Ando revolviendo las estanterías algo ladeadas de mi pasillo más o menos interminable para quitarme de encima varios tomos sobre la Guerra Civil, la posguerra y la madre que los parió porque me he propuesto airear un poco mis interiores y dar suelta a varios de mis exteriores.
La cuestión es que le he regalado parte de mi pasado libresco al doctor Finch y estoy a punto de deshacerme de más de doscientos tomos, tomitos y tomazos que se empeñaban en ahogar mi entretenimiento y parece ser que no me dejaban progresar. Aunque ya veremos.
Ando, pues, limpiando, fijando y dando esplendor a casi todos los anaqueles cercanos e incluso a alguno de los lejanos. Y entonces aparecen, en ese afán de ordenar, cosas insospechadas e incluso inhóspitas.
En un requiebro (en un rincón, en un recodo, en un pliegue de una de las estanterías) ha aparecido un tomo que no había visto nunca, Ni lo he comprado, ni lo había, ni pertenece a la biblioteca familiar ni tan siquiera formaba parte de algún despiste viajero o viajador. ¿Quién lo ha puesto ahí?. Se trata del número cuatro de las Éditions Ruedo Ibérico y se titula, ni más ni menos, Versos para Antonio Machado. Publicado en 1962, cuando yo tenía (iba a poner “ostentaba”) ocho años, luce unas leves y como desdibujadas portada y contra de Manolo Millares, unos trazos azules tirando a verdes (firmado “MILLARES”) y recoge varios poemas en homenaje a don Antonio, “destinados a conmemorar la institución Premio Antonio Machado” que no sé si tuvo continuidad, ni en París ni en Collioure. Se imprimieron seiscientos ejemplares y el mío conserva toda su lozanía, si cabe, y ni una sola mancha de orín ni de verdín ni siquiera de nostalgia, porque para eso están los lectores y no los editores.
La cuestión es que “la ardua sentencia de la posteridad” de la que hablábamos el día anterior ha sido implacable.
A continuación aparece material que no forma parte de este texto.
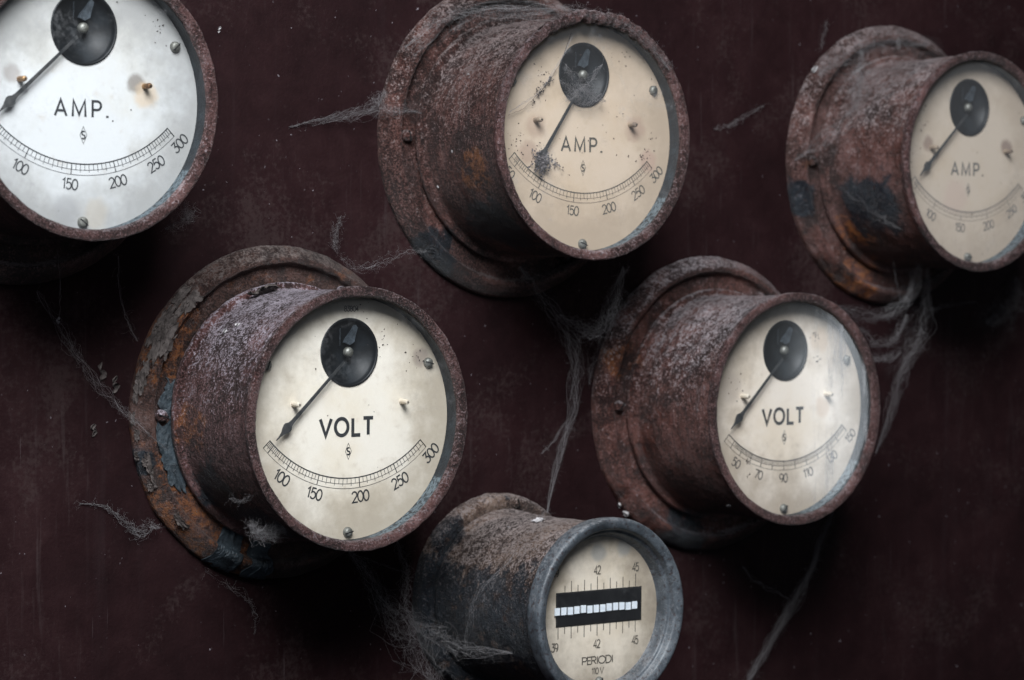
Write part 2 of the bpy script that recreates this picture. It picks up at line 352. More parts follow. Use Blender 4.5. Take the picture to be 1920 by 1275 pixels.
def web_mat():
    g = NT('dusty_silk')
    d = g.n('ShaderNodeBsdfDiffuse', {'Color': (.32, .305, .31)}).outputs[0]; t = g.n('ShaderNodeBsdfTranslucent', {'Color': (.32, .305, .31)}).outputs[0]
    return g.out(g.n('ShaderNodeMixShader', {0: .35, 1: d, 2: t}).outputs[0])

M = {
 'panel': panel_mat(), 'web': web_mat(),
 'gasket': gasket_mat(),
 'hub': plain('black_well', (.003, .004, .005), (.009, .012, .015), 5, .5, 0, .1, .3),
 'steel': plain('dull_steel', (.22, .22, .20), (.09, .09, .075), 18, .5, .5, .3),
 'pin': plain('ivory_pin', (.62, .56, .46), (.50, .42, .32), 10, .5), 'dullpin': plain('stained_pin', (.30, .235, .17), (.14, .10, .075), 16, .6), 'brass': plain('tarnished_brass', (.34, .21, .10), (.12, .06, .03), 16, .4, .6),
 'needle': plain('black_needle', (.016, .018, .020), (.045, .045, .045), 12, .5, 0, .2),
 'arm': plain('aluminium_arm', (.060, .076, .092), (.022, .029, .036), 9, .55, .2, .6),
 'flake': plain('blue_black_paint_flake', (.050, .066, .078), (.012, .016, .020), 9, .45, 0, 1.0),
 'greyflake': plain('grey_paint_flake', (.105, .085, .078), (.035, .026, .023), 12, .75, 0, 1.0),
 'whiteflake': plain('white_paint_flake', (.46, .44, .44), (.28, .26, .26), 20, .8),
 'crust': plain('grey_crust', (.21, .185, .19), (.03, .026, .028), 30, .9, 0, 1.0),
 'bezel_grey': rust('worn_grey_bezel', 31, base=((.036, .043, .050), (.070, .081, .094), (.115, .130, .145)), dust=(.20, .20, .205), dust_amt=.55, orange=.0, black=.10, streak=.3, bump=.22, frost=.05, grain=.35),
 'reed': plain('white_enamel', (.85, .90, .95), (.75, .82, .90), 30, .4), 'slot': plain('black_slot', (.004, .004, .005), (.008, .008, .009), 8, .5, 0, .2),
}

# ------------------------------------------------------------------ the panel
pm = MB(); pm.add([(x, y, z) for x in (-14, 24) for y in (0, .25) for z in (-12, 12)], [(0, 4, 5, 1), (2, 3, 7, 6), (0, 1, 3, 2), (4, 6, 7, 5), (1, 5, 7, 3), (0, 2, 6, 4)])
tag(pm.build('panel', M['panel'], smooth=False), 'dark maroon painted steel panel carrying the meters', 'panel', None, 'structure')

# ------------------------------------------------------------------ meter builders
HZ, HR, DD, DR = .4978, .2559, 1.0264, 1.2016
def screw(parent, x, z, a, r, mat, rot=30, name='screw', h=None):
    h = h or r * .55; m = lathe(smooth_prof([(r * 1.02, a - .01), (r, a + h * .35), (r * .72, a + h * .85), (r * .3, a + h), (.001, a + h)]), 28, cx=x, cz=z); o = m.build(name, mat, parent)
    c, s_ = math.cos(math.radians(rot)), math.sin(math.radians(rot)); b = MB(); L, wd = r * .86, r * .10
    pts = [(x + u * L * c - v * wd * s_, z + u * L * s_ + v * wd * c) for u, v in ((-1, -1), (1, -1), (1, 1), (-1, 1))]
    b.add([(px, -(a + h * .35), pz) for px, pz in pts] + [(px, -(a + h * 1.03), pz) for px, pz in pts], [(0, 1, 5, 4), (1, 2, 6, 5), (2, 3, 7, 6), (3, 0, 4, 7), (4, 5, 6, 7)])
    b.build('slot', M['slot'], o, smooth=False); return o
FL = smooth_prof([(1.303, 0), (1.306, .03), (1.300, .05), (1.285, .075), (1.222, .150), (1.205, .163), (1.180, .163), (1.165, .148), (1.150, .105), (1.135, .096), (1.05, .096), (.90, .098)], 1)
BA = smooth_prof([(.93, .118), (1.010, .120), (1.018, .130), (1.018, .165), (1.008, .176), (.975, .182), (.962, .20), (.958, .26), (.958, .32), (.960, .6), (.966, .9), (.974, 1.06), (.984, 1.14)], 1)
RI = smooth_prof([(.978, 1.125), (.988, 1.145), (.996, 1.172), (.996, 1.190), (.985, 1.201), (.960, 1.203), (.936, 1.198), (.922, 1.188), (.914, 1.17), (.913, 1.155)], 1)
def fleck(m, p, nrm, sz, seed):
    n = Vector(nrm).normalized(); u = n.orthogonal().normalized(); u.rotate(Matrix.Rotation(seed * 1.7, 3, n)); v = n.cross(u); k = 7; t = []; b = []
    for i in range(k):
        a = 2 * PI * i / k; r = sz * (.55 + .6 * random.random()); q = Vector(p) + u * math.cos(a) * r + v * math.sin(a) * r * .6
        t.append(q + n * sz * (.25 + .35 * random.random())); b.append(q + n * .0008)
    m.add(t + b, [tuple(range(k)), tuple(range(2 * k - 1, k - 1, -1))] + [(i, (i + 1) % k, k + (i + 1) % k, k + i) for i in range(k)])

def meter(name, label, group, x, z, seed, word, sc_def, rmat, paper_m, ink_m, glass_m, needle, pins='pin', rim_top=.0, flange_m=None, needle_len=.93, nh=.072):
    root = bpy.data.objects.new(name, None); C.objects.link(root); root.location = Vector((x, 0, z)) * S
    tag(root, label, 'meter', group)
    lathe(FL, 420, .016, .010, 5, seed, top_amp=.008).build('flange', flange_m or rmat, root)
    lathe(BA, 480, .018, .0050, 8, seed + 2, top_amp=.006 + rim_top * .5).build('case', rmat, root)
    lathe(RI, 560, .009, .0055, 10, seed + 4, top_amp=rim_top).build('bezel', rust('gritty_bezel_rust', seed + 20, base=((.024, .009, .008), (.088, .034, .030), (.150, .078, .074)), dust=(.24, .195, .20), dust_amt=.75, orange=.12, black=.05, streak=0, frost=.55, bump=1.1), root)
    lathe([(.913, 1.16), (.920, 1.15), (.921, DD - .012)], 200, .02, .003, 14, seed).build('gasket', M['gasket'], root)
    for t in (180, 60, -60):
        screw(root, 1.088 * math.cos(math.radians(t)), 1.088 * math.sin(math.radians(t)), .098, .050, rmat, 40 + seed * 31, 'flange_screw', .062)
    # dial with the round opening of the movement
    n = 96; K = 8; vs = []; fs = []
    for i in range(K + 1):
        t = i / K
        for k in range(n):
            a = 2 * PI * k / n; r = HR * (1 - t) + .919 * t; vs.append((r * math.cos(a), -DD, (1 - t) * HZ + r * math.sin(a)))
    for i in range(K):
        for k in range(n): fs.append((i * n + k, i * n + (k + 1) % n, (i + 1) * n + (k + 1) % n, (i + 1) * n + k))
    dm = MB(); dm.add(vs, fs); dial = dm.build('dial', paper_m, root, smooth=False)
    # movement seen in the opening
    hub = lathe([(HR + .004, DD + .004), (HR + .003, DD + .010), (HR - .008, DD + .010), (HR - .014, DD - .002), (HR - .016, DD - .05), (.001, DD - .055)], 96, cz=HZ).build('movement', M['hub'], root)
    lathe(smooth_prof([(.040, DD - .02), (.038, DD + .008), (.022, DD + .022), (.001, DD + .025)]), 24, cz=HZ).build('pivot_cap', M['steel'], hub)
    am = MB(); ang = math.radians(58 + 4 * (seed % 3)); c, s_ = math.cos(ang), math.sin(ang)
    out = [(.06, -.02), (.10, -.045), (.14, -.035), (.21, -.02), (.22, .006), (.14, .018), (.09, .03), (.055, .03)]
    P2 = [(q[0] * c - q[1] * s_ - .03, HZ + q[0] * s_ + q[1] * c + .01) for q in out]; k = len(P2)
    am.add([(p, -DD + .010, q) for p, q in P2] + [(p, -DD + .04, q) for p, q in P2], [tuple(range(k))] + [(i, (i + 1) % k, k + (i + 1) % k, k + i) for i in range(k)])
    am.build('bridge_arm', M['arm'], hub, smooth=False)
    hs = MB(); tube(hs, [Vector((-.075 + .006 * math.cos(i * 1.6), -DD + .012 + .006 * math.sin(i * 1.6), HZ + .05 + i * .0022)) for i in range(60)], .0022, 3); hs.build('hairspring', M['arm'], hub)
    # printed scale, words and emblem
    maj, minor, labels, lo, hi = sc_def; y = -DD - .0016; sm = MB()
    def pol(r, d): return (r * math.sin(math.radians(d)), HZ - r * math.cos(math.radians(d)))
    def arc(r, wd, yy): ribbon(sm, [pol(r, lo + (hi - lo) * k / 80) for k in range(81)], wd, yy)
    arc(.952, .0085, y); arc(.994, .0034, y - .0003); arc(1.030, .0034, y - .0003)
    for d in (lo, hi): ribbon(sm, [pol(.948, d), pol(1.032, d)], .0070, y - .0006)
    for d in maj: ribbon(sm, [pol(.952, d), pol(1.030, d)], .0072, y - .0006)
    for j, (d, lg) in enumerate(minor): ribbon(sm, [pol(.955, d), pol(1.010 if lg else .994, d)], .0042, y - .0006)
    sm.build('scale', ink_m, dial, smooth=False)
    for t, d in labels:
        px, pz = pol(1.098, d); nm = MB(); text(nm, t, px, pz, nh, .0098 if nh < .078 else .0118, y, d, wx=1.0); nm.build('numeral', ink_m, dial, smooth=False)
    wm = MB()
    if word == 'VOLT': text(wm, 'VOLT', -.004, -.066, .127, .0275, y, sp=1.27)
    else: text(wm, 'AMP.', .0, -.066, .112, .0180, y, sp=1.43)
    wm.build('lettering', ink_m, dial, smooth=False)
    em = MB(); ribbon(em, [(-.0, -.190), (.027, -.250), (0, -.312), (-.027, -.250)], .0042, y, True); text(em, 'S', .0, -.250, .052, .011, y - .0006, wx=.9)
    em.build('emblem', ink_m, dial, smooth=False)
    # pointer
    nd = MB(); d0 = math.radians(needle)
    LN = needle_len
    prof = [(.10, .010), (.30, .011), (.55, .0125), (LN - .20, .015), (LN - .170, .020), (LN - .145, .036), (LN - .130, .038), (LN - .105, .030), (LN - .075, .013), (LN - .04, .006), (LN, .003)]
    L = []; 
    for r, wd in prof:
        for sgn in (-1, 1):
            for hh in (.042, .050):
                L.append((r * math.sin(d0) + sgn * wd * math.cos(d0), -DD - hh, HZ - r * math.cos(d0) + sgn * wd * math.sin(d0)))
    fs = []
    for i in range(len(prof) - 1):
        a = i * 4; b = a + 4; fs += [(a, a + 2, b + 2, b), (a + 1, b + 1, b + 3, a + 3), (a, b, b + 1, a + 1), (a + 2, a + 3, b + 3, b + 2)]
    nd.add(L, fs); nd.build('pointer', M['needle'], root, smooth=False)
    for sx in (-.495, .485):
        p = lathe(smooth_prof([(.021, DD - .01), (.021, DD + .078), (.016, DD + .088), (.001, DD + .089)], 1), 18, cx=sx, cz=.115).build('stop_pin', M[pins], root)
        lathe([(.006, DD + .0885), (.006, DD + .0915), (.001, DD + .0915)], 10, cx=sx, cz=.115).build('pin_tip', M['slot'], p)
    for sx, sz, rt in ((.732, .409, 5 + seed * 40), (-.732, .409, 70), (-.005, -.8615, 125 + seed * 17)): screw(root, sx, sz, DD + .002, .040, M['steel'], rt, 'dial_screw', .035)
    lathe([(.916, 1.152), (.55, 1.153), (.001, 1.153)], 72).build('glass', glass_m, root)
    return root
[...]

Tremendamente implacable. Y a lo mejor lamento haber encontrado el libro (pero ¿quién lo ha metido ahí?) como lamento que Jaime Gil de Biedma escribiera tan penosos versos (¿qué es eso de “A ti, compañero y padre / reconocida presencia”? ¿son suyos esos versos?), que José Agustín Goytisolo alce su vaso y brinde “por tu claro camino”, que Ramón de Garciasol, del que no me había vuelto a acordar, vuelva a clamar por su claridad en una ¿loa? a la “España molinera / parteadora / presa en la primavera…” y que, en fin, se me revuelvan los restos con los quejidos, las loas con los requiems y el pasado con el pasado. Tremendo.
Voy a hacer un nuevo examen de conciencia. Grave. Voy a volver a leer a don Antonio (nunca he dejado de hacerlo) y me voy a quedar con Claudio Rodríguez, el único que sabía lo que se decía, o eso pretendieron, en 1962, los del Ruedo, menos ibérico de lo que pudiera parecer: “(Bien sabe él que está despierto, / más despierto que nadie.)” . A la orilla (izquierda) del Sena, como si fuera un Duero capitalino. O como si no.
2 comentarios:
Qué envidia que me das con tu sensibilidad por la ópera, por la poesía. Es la misma envidia que me dan los que saben jugar al ajedrez. Me parecéis personas con un delicado intelecto, capaces de absorber y de sorber una belleza que a mi se me escapa, se me resbala. Capaces de ralentizar el tiempo para captarlo en cada uno de sus instantes.
Jodido, aprovéchalo.
Con enorme retraso por culpa de insatisfacciones varias, he de reconocer(te) que preferiría saber jugar al ajedrez, por ejemplo, que lamentarme de unos versos o incluso que regocijarme con otros. Sigo con mis estanterías y la cosa se ha complicado porque ando revolviendo todas y cada una. Hay barricadas insoportables por todas partes y el pasado se me ha vuelto a revolver con el futuro: ¿para qué me van a servir don Miguel o don Ramón María o don Antonio con tanto olor a calamar por las calles y el ánimo tirando a turbio? Tengo que ponerme a escribir(te) porque es lo único que me salva. Y a don Antonio, a don Ramón María, a don Claudio.